Food for thought...

This is an article from an e-newsletter from Yogamates.com. I find it very interesting. I buy almost if not all my produce form a local produce mart. its not organic but it is a local small business. i always bring my backpack and a tote bag with me to both the produce mart and the grocery store. i never take home more than 2 plastic bags, that's still too much for me. what do i do with all of them? i don't eat to many processed foods, a little cheese here and there, and i rarely eat meat any more of any kind. i do not own a bike. i have nowhere to store it and Chicago traffic scares the crap out of me even when i am not in it. but if you must drive a car i think car sharing is the way to go or buy a hybrid. glass containers insead of plastics are much healthier as well particularly when you microwave. i find that living green is very expensive though and sometimes you have to concede to your pocket book and not to your conscience

From Zero to Hero: How to lose 50 pounds a day for the rest of your life
By Alastair Bland

To me, it always felt wrong; hauling my trash out to the sidewalk each Monday morning to let the garbage man whisk it away and then wiping my hands clean of the whole mess as though I’d done a proper and citizenly thing.

But my hands never did come fully clean. I was, after all, a direct and constant contributor to the world’s ever-growing garbage problem. And in spite of all my self-righteousness as an environmentalist, I was throwing away pounds and pounds of plastic, Styrofoam and otherwise non-biodegradable product packaging each week.

But on New Year’s Day, 2007, everything changed. I went cold turkey on trash, starting up a peculiar pattern of eating and shopping habits recommended to me by a friend in Santa Barbara. He called it the “Zero-Waste Diet.”

While the positive ramifications of this lifestyle shift are huge, the concept is baby-talk simple: produce zero waste, or as close to it as possible. And remarkably, following the diet is easy. I have not become an eccentric, and nothing I do to minimize my waste is extraordinary. I take a canvas bag shopping. I buy almost everything in bulk. I reuse old plastic bags and rarely accept new ones at the counter. I don’t touch products that come with unnecessary packaging. I recycle and compost. And I ride a bike almost everywhere. Many people, I understand, already advocate these practices. Following the diet just requires greater dedication and a never-ending diligence.

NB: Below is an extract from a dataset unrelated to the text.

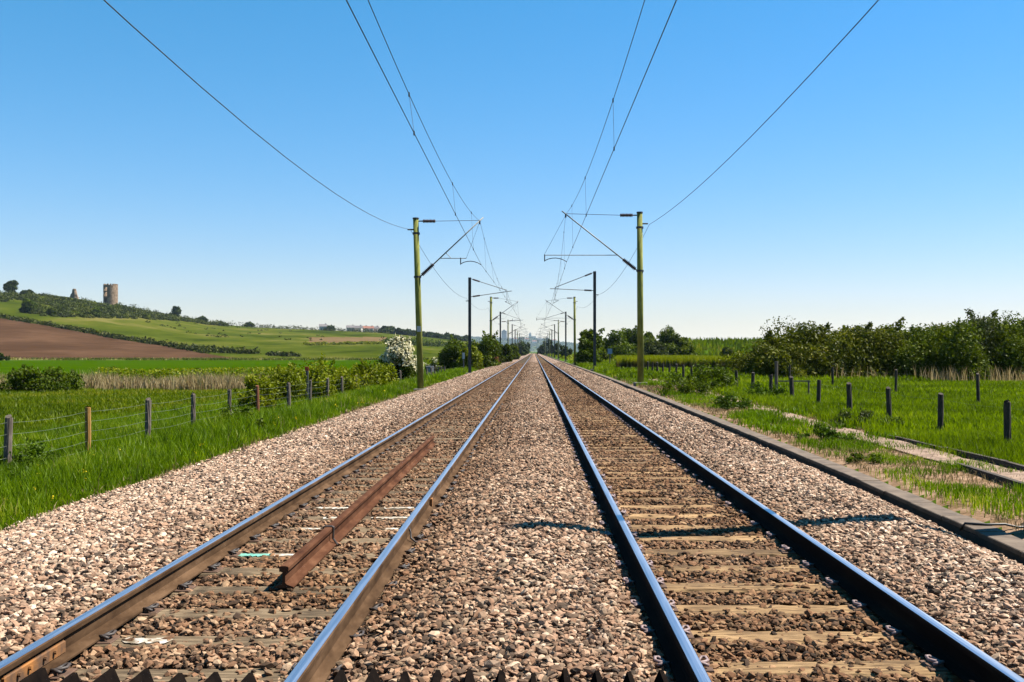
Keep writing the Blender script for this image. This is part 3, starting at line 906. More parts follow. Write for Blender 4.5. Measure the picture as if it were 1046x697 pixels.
for (x0, x1, y0, y1, dn, hh, ww) in ((-26, -9, 9, 32, 300, .26, .022), (-48, -9, 32, 64, 110, .28, .045), (-60, -10, 64, 104, 22, .30, .11)):
    x, y = fill(x0, x1, y0, y1, dn)
    h = hh*rng.uniform(.5, 1.2, len(x))*(.5+fnoise(x, y, 3, 62))
    parts.append((x, y, h, np.full(len(x), ww)*rng.uniform(.7, 1.3, len(x))))
x, y, h, w = cat(parts)
o = blades('meadow_grass', x, y, h, w, M_MEADOW, .5, rnd=rnd_for(x, y, 5, 51, .5))
tag(o, 'green meadow grass behind the left wire fence', 'grass')
x, y = fill(-11, -6.0, 9.5, 60, 5)
k = fnoise(x, y, 1.8, 103) > .46; x, y = x[k], y[k]
o = blades('seed_stalks', x, y, rng.uniform(.28, .55, len(x)), np.full(len(x), .007)*np.clip(y/15, 1, 3), M_DRY, .35)
tag(o, 'thin dry seed stalks standing in the left verge grass', 'grass')
# right side
parts = []
for (x0, x1, y0, y1, dn, hh, ww) in ((7.2, 16, 7, 22, 620, .20, .013), (7.2, 30, 22, 40, 260, .22, .026), (7.2, 50, 40, 70, 100, .24, .05), (5.3, 24, 60, 150, 32, .38, .10)):
    x, y = fill(x0, x1, y0, y1, dn)
    k = x > np.where(y < 60, 7.45+(fnoise(y, x*0, 1.1, 33)-.5)*.5, 0)
    x, y = x[k], y[k]
    h = hh*rng.uniform(.5, 1.25, len(x))*(.5+fnoise(x, y, 2.2, 63))
    parts.append((x, y, h, np.full(len(x), ww)*rng.uniform(.7, 1.3, len(x))))
x, y, h, w = cat(parts)
o = blades('paddock_grass', x, y, h, w, M_PADDOCK, .55, rnd=np.clip(rnd_for(x, y, 4, 52, .5)*.95, 0, .93))
tag(o, 'short bright green grass of the paddock below the right hedge trees', 'grass')
parts, dry = [], []
for (y0, y1, dn, hh, ww) in ((6, 20, 620, .17, .011), (20, 40, 300, .20, .022), (40, 66, 130, .24, .042)):
    x, y = fill(5.05, 7.5, y0, y1, dn)
    m = fnoise(x, y, 1.7, 71)
    on_path = np.abs(x-7.03) < .33
    k = (m > .485) & (~on_path | (rng.random(len(x)) < .30+1.6*(fnoise(x, y, 1.4, 77)-.42)))
    k &= (x > 5.25) | (rng.random(len(x)) < .25)
    xx, yy, mm = x[k], y[k], m[k]
    parts.append((xx, yy, hh*rng.uniform(.5, 1.3, len(xx))*(.35+2.4*(mm-.44)), np.full(len(xx), ww)))
    k = (m <= .55) & (rng.random(len(x)) < .5) & (~on_path | (rng.random(len(x)) < .15)) & (x > 5.1)
    dry.append((x[k], y[k], .6*hh*rng.uniform(.3, 1.1, k.sum()), np.full(k.sum(), ww*.8)))
x, y, h, w = cat(parts)
o = blades('cess_grass', x, y, h, w, M_GRASS, .6, rnd=rnd_for(x, y, 1, 53))
tag(o, 'patchy green tufts between the concrete trough and the dirt path', 'grass')
x, y, h, w = cat(dry)
o = blades('dry_grass', x, y, h, w, M_DRY, .9)
tag(o, 'straw coloured dead grass on the bare ground beside the trough', 'grass')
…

The diet has fostered in me an appreciation of simplicity. Processed foods, for example — with their long lists of ingredients and their implicit messy histories of mining, extraction, laboratories, machinery and fuel — have totally lost appeal. Simplicity also means cutting unnecessary steps and materials out of the equation, particularly products that dress themselves in shrink-wrap.

I’ve also begun to question the virtues of recycling. How much energy, I wonder, is required to melt down and reshape given amounts of glass, plastic and metal? Wouldn’t it be better to avoid these containers to begin with? Sure. Why not?

Transportation is a no-brainer for the ZW-dieter. Don’t drive. Just the idea of employing a 3000-pound vehicle to motor a 150-pound body of healthy muscle and bone across the neighborhood is funny. In a stupid way, I mean.

By contrast, riding a bike makes every bit of sense. A bicycle, for those unfamiliar, is a phenomenal 15- to 40-pound, two-wheeled, leg-powered vehicle that can carry a person at nearly the same speed as an automobile, silently, and with benefits for the body, mind and community.

But most aspects of the Zero-Waste Diet boil down to food. We all shop several times per week, so why not do so in a low-impact manner? I buy my herbs, spices, nuts, coffee, grains and other staples in bulk and in reused bags, and for large vegetables and fruits, I just carry them to the counter in my bike helmet.

And large supermarkets are out. Even the beloved Trader Joe’s packs nearly all of its produce, grains and legumes in plastic wrap and disposable boxes. This makes things happily convenient at the checkout stand, but to buy many foods from this giant retailer is to act in full-on contempt of the diet. Meanwhile, small, independent grocery stores that sell dried goods and produce plastic-free and by the pound are easily found in most neighborhoods. They carry all the essential building blocks of great food and a strengthened community. Support them, I say.

Last Monday morning before dawn I snuck out front with a hand-scale to weigh my neighbors’ trash. In one week, the five of them — fairly average citizens — produced 58 pounds. My own refuse, collected over an entire month, weighed just five-and-a-half.

What this means in the big scheme of things, I haven’t actually calculated, but it can’t be bad. Okay, I doubt Zero-Wasters will save the world, but one thing’s certain: my hands are pretty clean these days. How about yours?